3 Finally, plaintiff contends that the dismissal of his action under the common law rule, reaffirmed in La Jeunesse, that a union or its representative officer lacks the standing and authority to bring an action at law in a representative capacity is unconstitutional. He specifically argues that this ruling is a denial of equal protection of the laws in that it discriminates against unincorporated associations wishing to sue at law, and is also an impairment of the contractual rights of an association which seeks to collect the fines that it is contractually allowed to impose upon its members.

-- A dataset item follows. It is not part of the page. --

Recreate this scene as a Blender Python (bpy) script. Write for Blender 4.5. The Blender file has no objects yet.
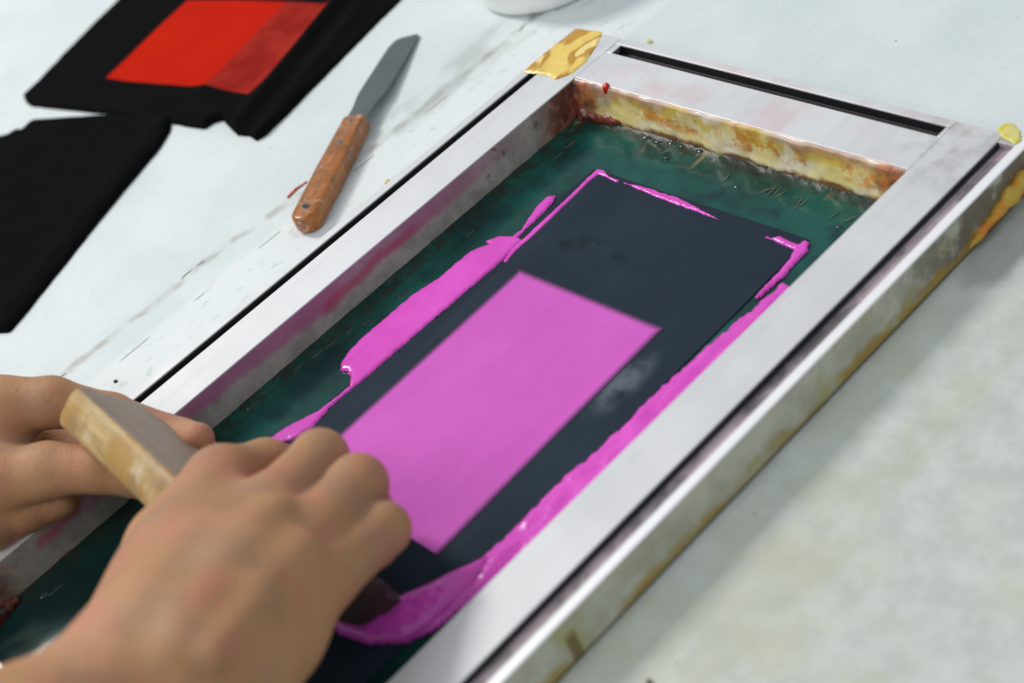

Through these arguments, plaintiff seeks to attack the constitutionality of the ruling in La Jeunesse which, as we have indicated above, was properly applied by the trial court in this case. It is fundamental that appellate courts are without authority to overrule the supreme court or to modify its decisions. (Anderson v. Anderson (1976), 42 Ill. App.3d 781, 356 N.E.2d 788; Union Starch & Refining Co. v. Department of Labor (1972), 8 Ill. App.3d 406, 289 N.E.2d 692.) This principle along with our finding that the decision in La Jeunesse was properly applied by the trial court is therefore dispositive of plaintiff's constitutional arguments and of this appeal. As the supreme court noted in its opinion, changes in the common law rule which plaintiff attacks should come through legislative action. American Federation of Technical Engineers, Local 144 v. La Jeunesse (1976), 63 Ill.2d 263, 266, 347 N.E.2d 712, 714.
Based on the foregoing, the judgment of the circuit court is affirmed.
Affirmed.
SULLIVAN, P.J., and MEJDA, J., concur.